19. For the reasons given above, I am definitely of the opinion that Section 12(2) of the Limitation Act would be attracted to the proceedings under the U. P. Consolidation of Holdings Act. In that view of the matter, after excluding the period taken in obtaining the certified copy of the order of the Consolidation Officer, the appeal was well within time. The Deputy Director of Consolidation, in my opinion, erred in law in holding that the appeal before the Settlement Officer (Consolidation), was barred by limitation.

20. It appears from the order of the Deputy Director of Consolidation that the revisionists before him had raised a further ground that the appeal before the Settlement Officer (Consolidation) was not properly filed on behalf of the Gaon Sabha. The Deputy Director of Consolidation did not think it necessary to decide that question, as he allowed the revision on the ground that the appeal before the Settlement Officer (Consolidation) was barred by time and the delay could not be condoned. Now that it is held that there was no delay in filing the appeal, the Deputy Director of Consolidation should consider this point as well.

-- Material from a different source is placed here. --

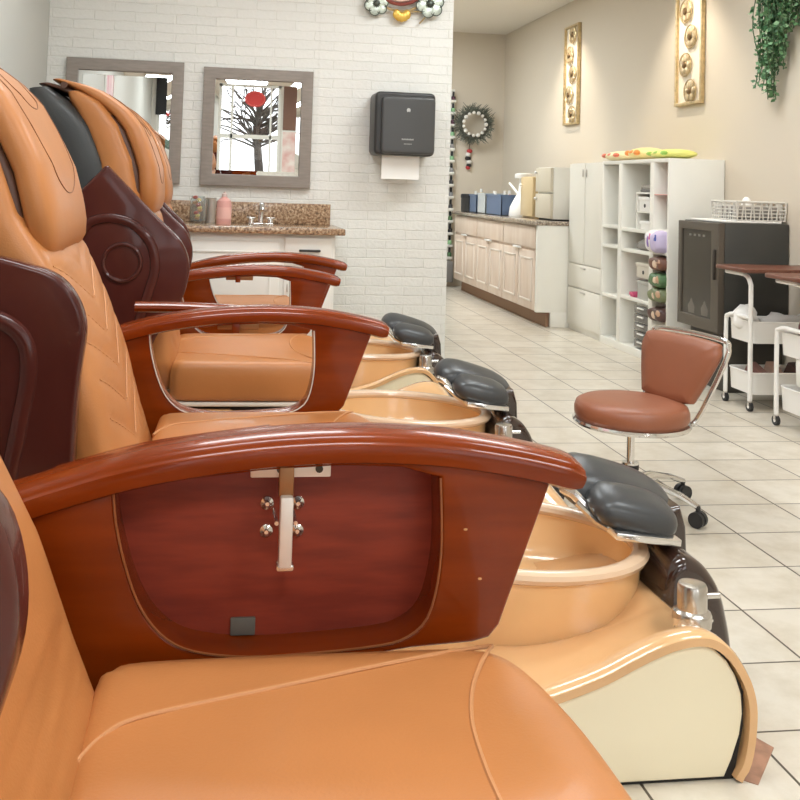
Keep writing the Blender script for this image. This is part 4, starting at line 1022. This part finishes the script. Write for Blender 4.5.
# ---------------------------------------------------------------- seen in the mirrors, behind the viewer
ns = thing('red_shop_sign', 'round red sign hung in the front window, seen in the right-hand mirror', 'sign', (.62,FY+.03,2.42))
MB().lathe([(0,-.012),(.13,-.012),(.135,0),(.13,.012),(0,.012)], (.62,FY+.03,2.55), 28, 'y', sx=1.3).build('board', mat('red_sign',(226,60,56),.4), ns)
MB().tube([Vector((.62+.155*math.cos(t), FY+.045, 2.55+.115*math.sin(t))) for t in [6.283*k/28 for k in range(28)]], .006, 6, loop=True).build('border', mat('red_border',(240,110,100),.4), ns)
MB().cyl((.62,FY+.03,2.68),(.62,FY+.03,2.80),.004, seg=6).build('cord', dkrubber, ns)
bs_ = thing('window_shade', 'black roller shade drawn over the top of the front window, seen in the left mirror', 'shade', (-.66,FY+.03,2.2))
MB().box(-1.02,-.28,FY+.015,FY+.03,2.22,2.86).build('fabric', mat('black_shade',(40,40,42),.6), bs_)
MB().cyl((-1.04,FY+.03,2.88),(-.26,FY+.03,2.88),.025).build('roller', blk, bs_)
pr = thing('salon_poster', 'pink and white beauty poster on the front wall, seen in the right mirror', 'poster', (1.30,FY+.01,1.2))
MB().box(1.10,1.48,FY+.001,FY+.012,1.15,2.02).build('print', mat('pink_poster',(226,176,170),.5,c2=(246,236,230),vscale=5), pr)
MB().plate([(1.08,1.13),(1.50,1.13),(1.50,2.04),(1.08,2.04)], [[(1.105,1.155),(1.105,2.015),(1.475,2.015),(1.475,1.155)]], FY+.001, FY+.02, .003).build('frame', white_in, pr)
tag(MB().box(1.10,1.50,FY-.001,FY+.02,2.045,2.85,.004).build('brown_board', mat('brown_board',(130,96,82),.6)), 'brown wooden board above the pink poster, seen in the right mirror', 'board')
ln = thing('pink_print', 'pale print with pink streaks on the left wall, seen in the left mirror', 'poster', (LX+.01,2.7,1.85))
MB().box(LX+.001,LX+.012,2.4,3.1,1.85,2.45).build('sheet', mat('streaky_print',(240,228,226),.5,c2=(214,130,150),vscale=3,stretch=(1,6,.5)), ln)
MB().plate([(2.38,1.83),(3.12,1.83),(3.12,2.47),(2.38,2.47)], [[(2.41,1.86),(2.41,2.44),(3.09,2.44),(3.09,1.86)]], LX+.001, LX+.02, .003, ax='x').build('frame', white_in, ln)
# outside: pavement, a bare tree and a dark car-sized hedge beyond the shop windows
struct(MB().box(-8,10,-16,FY-.1,-.12,-.02).build('pavement', mat('grey_pavement',(176,174,168),.8)))
tr = thing('street_tree', 'bare dark street tree outside the shop window, seen in the right mirror', 'tree', (.9,-8.5,-.02))
q = random.Random(4); tb = MB()
tb.tube([(.9,-8.5,-.02),(.95,-8.5,1.4),(.85,-8.5,2.4)], [.12,.1,.08], 8)
tb.build('trunk', mat('bark',(60,52,46),.9), tr)
bb = MB()
for k in range(60):
    p = Vector((.88,-8.5,1.9+q.random()*.8)); d = Vector((q.uniform(-1,1),q.uniform(-.6,.6),q.uniform(.2,1))).normalized()
    pts = [p]
    for i in range(5): d = (d+Vector((q.uniform(-.5,.5),q.uniform(-.4,.4),q.uniform(-.35,.3)))).normalized(); pts.append(pts[-1]+d*.36)
    bb.tube(pts, [.03,.025,.02,.015,.01,.006], 5)
bb.build('branches', mat('bark',(60,52,46),.9), tr)
hd = MB()
for k in range(5): hd.ball((-.3+.45*k,-7.2,.55), .42,.35,.62+.1*(k%2), 12, 8)
tag(hd.build('clipped_hedge', mat('hedge_green',(62,80,66),.9,var=.4,vscale=15,bump=.6,bscale=20)), 'dark clipped hedge outside the shop window, seen in the right mirror', 'hedge')

# ---------------------------------------------------------------- lamps
def fill_panel(x, y, lx, ly, power, label, col=(1,.94,.86)):  # unseen ceiling panel added as overall fill light
    t = thing('ceiling_fill_panel', label, 'ceiling light', (x,y,CZ-.03), 0, 'added flat ceiling fill panels')
    MB().plate([(x-lx/2,y-ly/2),(x+lx/2,y-ly/2),(x+lx/2,y+ly/2),(x-lx/2,y+ly/2)], [[(x-lx/2+.03,y-ly/2+.03),(x+lx/2-.03,y-ly/2+.03),(x+lx/2-.03,y+ly/2-.03),(x-lx/2+.03,y+ly/2-.03)]], CZ-.03, CZ-.001, .002, ax='z', seg=1).build('frame', white_metal, t)
    MB().box(x-lx/2+.02,x+lx/2-.02,y-ly/2+.02,y+ly/2-.02,CZ-.02,CZ-.012).build('diffuser', mat('fill_diffuser',(255,248,236),.6,emit=2.), t)
    a = bpy.data.lights.new('panel_fill_light', 'AREA'); a.shape = 'RECTANGLE'; a.size = lx-.06; a.size_y = ly-.06; a.energy = power; a.color = col
    o = bpy.data.objects.new('panel_fill_light', a); COL.objects.link(o); o.location = (x,y,CZ-.035)
COLL = (.90,.965,1.)
for x, y, p, lab in ((.1,-1.2,52,'added fill panel over the front of the salon, left side'),(.1,1.7,42,'added fill panel over the nearest pedicure chairs'),(.1,4.3,42,'added fill panel over the far pedicure chairs'),(2.2,-1.2,50,'added fill panel over the front of the salon, right side'),(2.0,1.9,40,'added fill panel over the open floor'),(2.0,4.9,42,'added fill panel over the rolling stool aisle'),(1.35,9.2,120,'added fill panel over the far corner')):  # far-corner panel is hidden behind the partition to brighten the passage
    fill_panel(x, y, 1.2 if (x < 2.1 and y < 9) else .6, .6 if (x < 2.1 and y < 9) else 1.2, p, lab, COLL)
def can(x, y, power, label, aim=None):
    t = thing('recessed_spotlight', label, 'spotlight', (x,y,CZ-.02), 0, 'recessed spotlights along the right wall')
    MB().lathe([(.05,CZ-.001),(.05,CZ-.012),(.075,CZ-.014),(.085,CZ-.008),(.085,CZ-.001)],(x,y,0),24).build('trim_ring', steel, t)
    MB().lathe([(0,CZ-.004),(.05,CZ-.004),(.05,CZ-.002),(0,CZ-.002)],(x,y,0),20).build('lens', mat('lit_lens',(255,240,214),.5,emit=6.), t)
    a = bpy.data.lights.new('spot_lamp', 'SPOT'); a.energy = power; a.color = (1,.88,.72); a.spot_size = math.radians(84); a.spot_blend = .7; a.shadow_soft_size = .05
    o = bpy.data.objects.new('spot_lamp', a); COL.objects.link(o); o.location = (x,y,CZ-.03)
    o.rotation_euler = Vector((RX-.1-x if aim is None else aim, 0, -1.4)).to_track_quat('-Z','Y').to_euler()
can(2.88,8.75,80,'recessed spotlight in the ceiling above the farther flower panel')
can(2.88,6.45,88,'recessed spotlight above the flower panel at the top edge')
can(2.88,4.3,55,'recessed spotlight above the white carts')
w = bpy.data.worlds.new('world'); S.world = w; w.use_nodes = True
nt = w.node_tree; nt.nodes['Background'].inputs['Color'].default_value = (.86,.92,1,1); sky = nt.nodes.new('ShaderNodeTexSky'); sky.sky_type = 'HOSEK_WILKIE'; sky.turbidity = 6
sky.sun_direction = Vector((.3,.6,.6)).normalized()
hs = nt.nodes.new('ShaderNodeHueSaturation'); hs.inputs['Saturation'].default_value = .15
nt.links.new(sky.outputs[0], hs.inputs['Color']); nt.links.new(hs.outputs[0], nt.nodes['Background'].inputs['Color']); nt.nodes['Background'].inputs['Strength'].default_value = 22.
S.view_settings.view_transform = 'Standard'; S.view_settings.look = 'None'; S.view_settings.gamma = 1.; S.view_settings.use_curve_mapping = False
S.view_settings.exposure = -0.42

21. In the view that I have taken on the question of law, it is not necessary to enter into the question whether the Settlement Officer (Consolidation) had condoned the delay under Section 5 of the Limitation Act, or whether he was justified in condoning the delay in the absence of any application under Section 5 of the Limitation Act.

22. For the reasons given above, the writ petition must succeed. It is accordingly allowed, the order of the Deputy Director of Consolidation dated 3rd January. 1970 is quashed and the case is sent back to him for deciding the revision afresh according to law in the light of the observations made above. In the circumstances of the case the parties shall bear their own costs.